Linear algebra in Julia

A basic construction of vector in Julia creates a full one-index array containing elements of a number type as presented below.

julia> x = [0.0, 1.0im]
2-element Array{Complex{Float64},1}:
 0.0+0.0im
 0.0+1.0im

A transposition of a column vector return an object of type LinearAlgebra.Transpose as shown below

julia> xt = transpose(x)
1×2 LinearAlgebra.Transpose{Complex{Float64},Array{Complex{Float64},1}}:
 0.0+0.0im  0.0+1.0im

While a~Hermitian conjugate of the same vector returns a LinearAlgebra.Adjoint parametrized by the type Array:

julia> xc = [0.0, 1.0im]'
1×2 LinearAlgebra.Adjoint{Complex{Float64},Array{Complex{Float64},1}}:
 0.0-0.0im  0.0-1.0im

Values of variables xt and xc are views of the value of variable x.
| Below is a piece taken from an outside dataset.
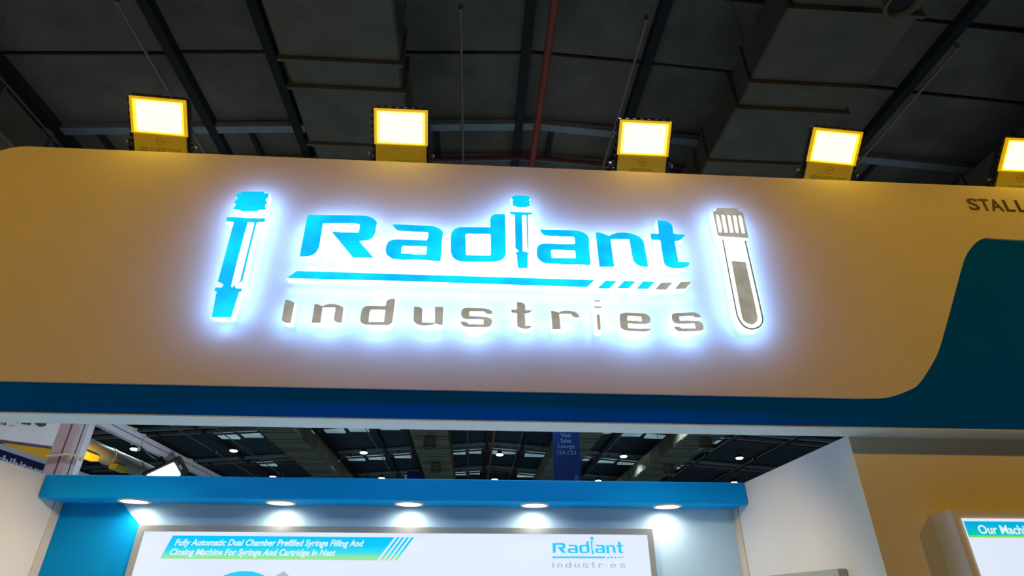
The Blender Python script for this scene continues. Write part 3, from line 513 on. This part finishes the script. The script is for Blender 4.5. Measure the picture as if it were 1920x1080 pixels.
# ------------------------------------------------------------------ yellow floodlights leaning over the fascia
def floodlight(x, roll, yaw, label, big, ring_x=0.17, extra=None):
    t = empty('yellow_floodlight', (x, 3.11, 4.175), label, 'floodlight', 'yellow floodlights along the fascia top')
    # local frame: u across, v up the plate, w outwards
    tilt = math.atan2(0.69, 0.72)
    F = Matrix.Rotation(tilt, 4, 'X') @ Matrix.Rotation(roll, 4, 'Y')   # XZ plate leaning towards the aisle
    def put(name, bm, m, parent=t, **kw):
        bmesh.ops.transform(bm, matrix=F, verts=bm.verts)
        return mesh_obj(name, bm, m, parent, **kw)
    # housing with a cooling-fin edge
    b = box(-0.185, 0.185, 0.012, 0.05, 0.0, 0.425, bevel=0.012)
    put('housing', b, M['black_metal'])
    b = bmesh.new()
    for i in range(13):
        u = -0.17 + i * 0.34 / 12
        add_box(b, u - 0.004, u + 0.004, 0.05, 0.075, 0.02, 0.405)
    for i in range(9):
        v = 0.04 + i * 0.044
        for s in (-1, 1): add_box(b, s * 0.189 - 0.006, s * 0.189 + 0.006, 0.014, 0.04, v - 0.012, v + 0.012)
    for i in range(7):
        u = -0.15 + i * 0.05
        add_box(b, u - 0.014, u + 0.014, 0.014, 0.04, 0.424, 0.432)
    put('cooling_fins', b, M['black_metal'], kind='stuff')
    put('cover_plate', box(-0.168, 0.168, 0.004, 0.014, 0.008, 0.182, bevel=0.002, seg=1), M['cover_plate'])
    # lit window: reflector tray, rows of chips, rim
    b = bmesh.new()
    for a in ((-0.176, -0.158, 0.184, 0.415), (0.158, 0.176, 0.184, 0.415), (-0.158, 0.158, 0.184, 0.192), (-0.158, 0.158, 0.398, 0.415)):
        add_box(b, a[0], a[1], 0.0, 0.014, a[2], a[3])
    put('window_rim', b, M['led_rim'])
    put('reflector', box(-0.158, 0.158, 0.009, 0.013, 0.192, 0.398), M['led_panel'])
    b = bmesh.new()
    for r in range(9):
        v = 0.211 + r * 0.0212
        add_box(b, -0.139, 0.139, 0.004, 0.0088, v - 0.0085, v + 0.0085)
    put('led_rows', b, M['led'], kind='stuff')
    # yoke bracket and side bolts
    b = bmesh.new()
    for s in (-1, 1):
        add_box(b, s * 0.203 - 0.004, s * 0.203 + 0.004, 0.01, 0.035, -0.03, 0.14)
    add_box(b, -0.207, 0.207, 0.01, 0.035, -0.034, -0.028)
    put('bracket', b, M['black_metal'])
    for s in (-1, 1):
        b = tube((s * 0.196, 0.022, 0.12), (s * 0.222, 0.022, 0.12), 0.011, 10)
        put('bolt', b, M['steel'])
    # print on the cover plate
    def plate_text(s, size, u, v, width):
        me = text_mesh(s, size, depth=0.0006, width=width)
        me.transform(F @ Matrix.Translation((u, 0.0035, v)) @ FRONT)
        me.materials.clear(); me.materials.append(M['plate_print']); link(bpy.data.objects.new('lettering', me), t)
    if big == 2: plate_text('LED FLOOD LIGHT', 0.04, -0.128, 0.072, 0.262)
    elif big == 1: plate_text('LED FLOOD LIGHT', 0.022, -0.075, 0.083, 0.15)
    else: plate_text('LED FLOOD LIGHT', 0.024, -0.075, 0.072, 0.2)
    if ring_x is not None:
        b = bmesh.new(); n = 24
        c = [[b.verts.new((rr * math.cos(2*math.pi*i/n), yy, 0.142 + rr * math.sin(2*math.pi*i/n))) for i in range(n)] for rr, yy in ((0.026, 0.0032), (0.0235, 0.0032), (0.0235, 0.0045), (0.026, 0.0045))]
        for j in range(4):
            A, B = c[j], c[(j + 1) % 4]
            for i in range(n): b.faces.new((A[i], A[(i+1) % n], B[(i+1) % n], B[i]))
        put('round_mark', b, M['plate_print'])
        plate_text('LED', 0.016, -0.013, 0.137, 0.026)
    t.rotation_euler = (0, 0, yaw)
    return t
floodlight(-2.128, 0.045, 0.0, 'yellow lit floodlight at the left end of the fascia top', 2)
floodlight(-0.555, 0.0, 0.0, 'yellow lit floodlight above the letter a of the sign, second from left', 0, None)
floodlight(1.083, 0.0, 0.0, 'yellow lit floodlight above the letter t of the sign, third from left', 1)
floodlight(2.405, 0.05, 0.0, 'yellow lit floodlight right of the test tube emblem, fourth from left', 2)
floodlight(3.815, 0.0, 0.0, 'yellow lit floodlight cut by the right picture edge above the stall wording', 0)

# ------------------------------------------------------------------ pelmet with downlights
pel = empty('pelmet', (-0.5, 4.56, 2.295), 'blue pelmet box across the back wall top holding round downlights', 'pelmet')
pel_b = mesh_obj('pelmet_box', box(WL + 0.002 + 0.5, WR - 0.002 + 0.5, 0.0, YB - 4.56 - 0.006, 0.0, 0.158, bevel=0.012, seg=3), M['pelmet_blue'], pel)
for i, x in enumerate((-2.50, -1.44, -0.485, 0.469, 1.503)):
    t = empty('downlight', (x, 4.69, 2.295), 'lit round downlight under the blue pelmet, ' + ('leftmost of five, above the blue wall area', 'second from the left, above the cyan screen header', 'middle one of five', 'second from the right, above the small screen logo', 'rightmost of five, beyond the screen corner')[i], 'downlight', 'round downlights under the blue pelmet')
    b = bmesh.new(); nn = 28
    c = [[b.verts.new((rr * math.cos(2*math.pi*k/nn), rr * math.sin(2*math.pi*k/nn), zz)) for k in range(nn)] for rr, zz in ((0.112, 0.0), (0.108, -0.010), (0.092, -0.010), (0.088, 0.0))]
    for j in range(4):
        A, B = c[j], c[(j + 1) % 4]
        for k in range(nn): b.faces.new((A[k], A[(k+1) % nn], B[(k+1) % nn], B[k]))
    mesh_obj('ring', b, M['wall_white'], t)
    mesh_obj('lens', tube((0, 0, -0.001), (0, 0, -0.007), 0.0925, 28), M['downlight'], t)
    d = bpy.data.lights.new('downlight_beam', 'SPOT'); d.energy = 11; d.spot_size = 3.1; d.spot_blend = 1.0; d.shadow_soft_size = 0.03; d.color = (1.0, 0.87, 0.70)
    lo = bpy.data.objects.new('downlight_beam', d); lo.location = (0, 0.055, -0.012); link(lo, t)

# ------------------------------------------------------------------ lit display on the back wall
def frame_mesh(x0, x1, z0, z1, y0, y1, w):
    return [[(x0, z0), (x1, z0), (x1, z1), (x0, z1)], [(x0 + w, z0 + w), (x1 - w, z0 + w), (x1 - w, z1 - w), (x0 + w, z1 - w)]], y0, y1
tv = empty('wall_display', (-0.535, 4.85, 0.9), 'large lit white display in a grey frame on the back wall', 'display')
ox, oz, oy = -0.535, 0.9, 4.85
c, a, b_ = frame_mesh(-2.462, 1.392, 0.9, 2.138, 4.776 - oy, 4.8495 - oy, 0.042)
plate('frame', c, a, b_, M['frame_grey'], tv, ox=ox, oz=oz, smooth=False)
mesh_obj('screen', box(-2.42 - ox, 1.35 - ox, 4.790 - oy, 4.84 - oy, 0.942 - oz, 2.096 - oz), M['screen'], tv)
def flat(name, pts, m, parent=tv, y=4.789, lab=None, O=(ox, oy, oz), smooth=False):
    o = plate(name, [pts], y - O[1] - 0.0008, y - O[1] + 0.0009, m, parent, ox=O[0], oz=O[2], smooth=smooth)
    if lab: o['label'] = lab
    return o
flat('header_band', [(-2.206, 2.069), (-0.585, 2.067), (-0.70, 1.909), (-2.256, 1.914)], M['header'], lab='cyan to green header band')
for i in range(4):
    x = -0.565 + i * 0.0355
    flat('header_stripe', [(x, 2.067), (x + 0.019, 2.067), (x - 0.095, 1.909), (x - 0.114, 1.909)], M['header'])
flat('blue_disc', [(-1.635 + 0.36 * math.cos(i * math.pi / 24), 1.475 + 0.36 * math.sin(i * math.pi / 24)) for i in range(48)], M['screen_cyan'], lab='large cyan disc printed on the screen')
flat('machine_picture', [(-1.36, 1.835), (-1.30, 1.79), (-1.22, 1.77), (-1.22, 1.45), (-1.50, 1.45), (-1.50, 1.77), (-1.42, 1.80)], M['screen_grey'], lab='pale grey machine tip')
for s, x, z, w in (('Fully Automatic Dual Chamber Prefilled Syringe Filling And', -2.178, 2.003, 1.37), ('Closing Machine For Syringe And Cartridge In Nest', -2.196, 1.938, 1.19)):
    text('lettering', s, 0.06, M['screen_text'], at(x - ox, 4.7868 - oy, z - oz), tv, width=w, shear=0.25, bold=0.0016, depth=0.0006)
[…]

The column and row vectors behave like bras and kets, for example xc*x denotes the inner product of bra xc and ket x, while x*xc denotes its outer product resulting in a two-index array.

The linear algebra library in Julia provides standard operations on matrices and vectors that are designed to take in to the account the types of objects.